Previous North American weather studies were based on tree ring samples and dated back only 500 years, Laird said.

This study uses single-celled microscopic algae called diatoms to determine precipitation levels in the last two millennia.

What they found was a dramatic climate shift that swept across the North American grain belt about 750 years ago, creating “sudden” conditions which are suited to farming.

Before AD 1200, drought conditions more severe than the Dirty Thirties were more frequent and persistent, Laird said.

According to the study, the good weather that Canadian farmers have experienced over the last 100 years is an historical anomaly.

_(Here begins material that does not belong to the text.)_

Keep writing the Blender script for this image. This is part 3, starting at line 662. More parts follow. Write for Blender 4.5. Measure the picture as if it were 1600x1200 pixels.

The test site was Moon Lake in North Dakota, chosen because it is a closed basin where the lake’s water level varies with the year’s precipitation. During a drought, the water level falls and the lake’s salinity level rises.

Because of their glass-like cell casing, diatoms remain almost perfectly preserved in sediment at the bottom of the lake .

Since saltwater and freshwater diatoms have different characteristics, they can be used to infer weather conditions and precipitation patterns over the years, Laird said.

Researchers took a core sample from the bottom of the lake and studied the top four metres, which contained 2,000 years of sediment deposits including the fossilized algae, or diatoms.

After carbon-dating the layers, researchers studied soil samples in five-year intervals to compare the ratio of salt water to freshwater-preferring diatoms. This provided sufficient information to infer the area’s precipitation over the past 2,000 years.

To confirm their findings, researchers were able to show how results of the diatom study matched instrumental precipitation records kept in the past 100 years, Laird said.

Two distinct patterns

Researchers were shocked to find two distinct weather modes in the area, rather than one pattern altered by the occasional variation in weather.

“We never would have hypothesized that,” Laird said.

And the changeover happened quickly, at least in scientific terms, in about 100 years.

The unanswered question is why this sudden shift occurred, but Laird said scientists have come up with some theories.

“Solar variability could be accounting for the climate change on the Prairies,” she said. Scientists are also pointing to volcanic output changes and ocean/atmospheric links.

With data going back 2,000 years, the study will alter the way scientists look at historical climate patterns forever.

But Laird hopes the findings also act as a wake-up call to the possible impacts of global warming.

“By increasing carbon dioxide we are affecting the climate,” she said, “but how much? We can’t predict that yet.”

“It is a hard thing for the general public and government to try to manage for 50 years in the future but it is really something we should be thinking about.”

The rise in carbon dioxide levels could potentially change something in the climate system to increase the probability of returning to the old patterns, Laird said.